I stumbled across this list of names.
http://www.npr.org/templates/story/story.php?storyId=4706965
That was an interesting article, pointing up some names I had since sent to the background of my brain.
This one I remember:
Hamilton Fish IV -- son of retiring Rep. Hamilton Fish (R-NY); lost general election 1994 running as a Democrat
The Fish family had been stalwarts in Congress going back well over 160 years ago. Fish III's father had served in the Congress at the time FDR was President (representing his Hyde Park district) and was no fan of his. He lived until 1991 (just short of 103 years old). The family sort of eroded away from its Conservative roots, and Fish, III was a bit of a RINO (G. Gordon Liddy nearly upended him as a Conservative challenger before his career started, before his Nixon days). Fish the IVth was of an entirely different stripe. He was not a Republican, he was an extremely rabid anti-Zionist leftist and former publisher of "The Nation." I think Fish III tried to perhaps persuade his son that if he wanted to end up in Congress to switch to the GOP and moderate his views, but that was never going to happen. I'm not even sure he was backing his son by the general, and was probably relieved to see his seat go to its current occupant, Sue Kelly, who was more his ideological heir.

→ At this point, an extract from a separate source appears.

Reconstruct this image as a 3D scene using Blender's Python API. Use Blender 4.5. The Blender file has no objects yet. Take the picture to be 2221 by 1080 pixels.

Good to see that the "Political Junkie" is on NPR. I used to read his column on WashingtonPost.com.
The other children whe mentioned who failed to follow their father's footsteps in the House were mostly candidates who were running in other districts or were running years after their father retired or died.
When Walter Jones, Jr. ran for the House after his father announced hir retirement, he wasn't really running in his father's district, since he ran in the new 57%-black district that took in black areas throughout eastern NC created in 1992 redistricting (he lost in the run-off to a black candidate, but switched to the GOP soon thereafter and won an adjoining district in 1994).